RC – Conta-nos uma história da tua carreira que nunca te vais esquecer.

DC – Nunca me vou esquecer de chegar a um soundcheck na Índia, num espaço outdoor, eu fresquinho e saído do hotel, e ver os nossos roadies numa pilha de nervos todos irritados a dizer que não conseguiam trabalhar assim porque sempre que viravam costas vinham macacos em bando e roubavam palhetas, baquetas, cordas de guitarra, e levavam tudo para as árvores. Um deles teve que colar tudo na banca de trabalho dele com fita gaffer para não estar a ser constantemente roubado por gangs de macacos.

RC – Por último, um conselho para quem está a começar a tocar.

DC – Acho que a palavra dos nossos tempos é versatilidade. Ser o mais versátil possível, mantendo sempre um bom espírito e um bom balanço entre humildade, confiança e ambição pode abrir portas na nossa área.

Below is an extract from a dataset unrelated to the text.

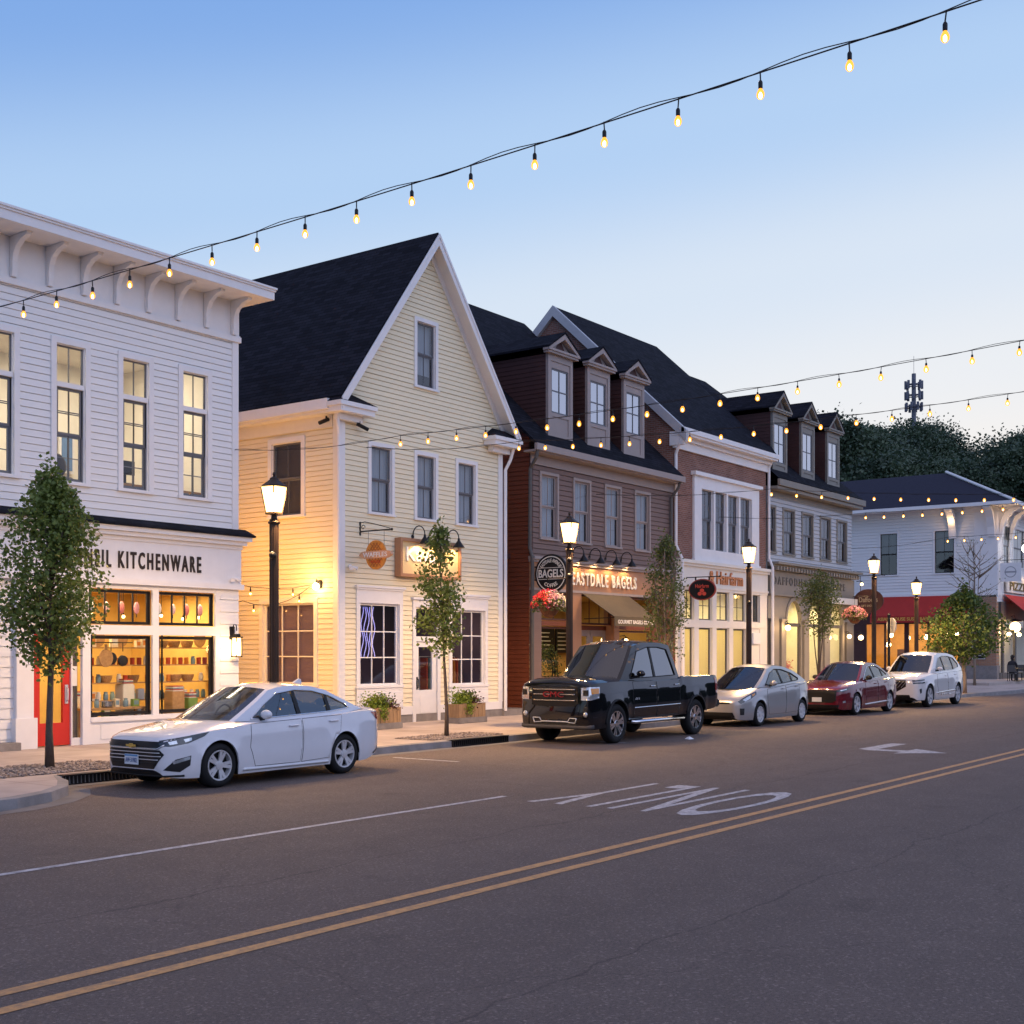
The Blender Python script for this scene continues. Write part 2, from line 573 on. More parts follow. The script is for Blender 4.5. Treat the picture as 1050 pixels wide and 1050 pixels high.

Eu já desisti de ser o melhor do mundo, estou em paz com o facto de ser demasiado preguiçoso (risos), mas acho que deve haver sempre esse drive interior e esse desejo escondido de se ser o melhor. A ambição leva-nos longe, essencialmente se tivermos sempre a noção de que por muito bons que sejamos, poderá sempre haver alguém melhor e com algo a ensinar.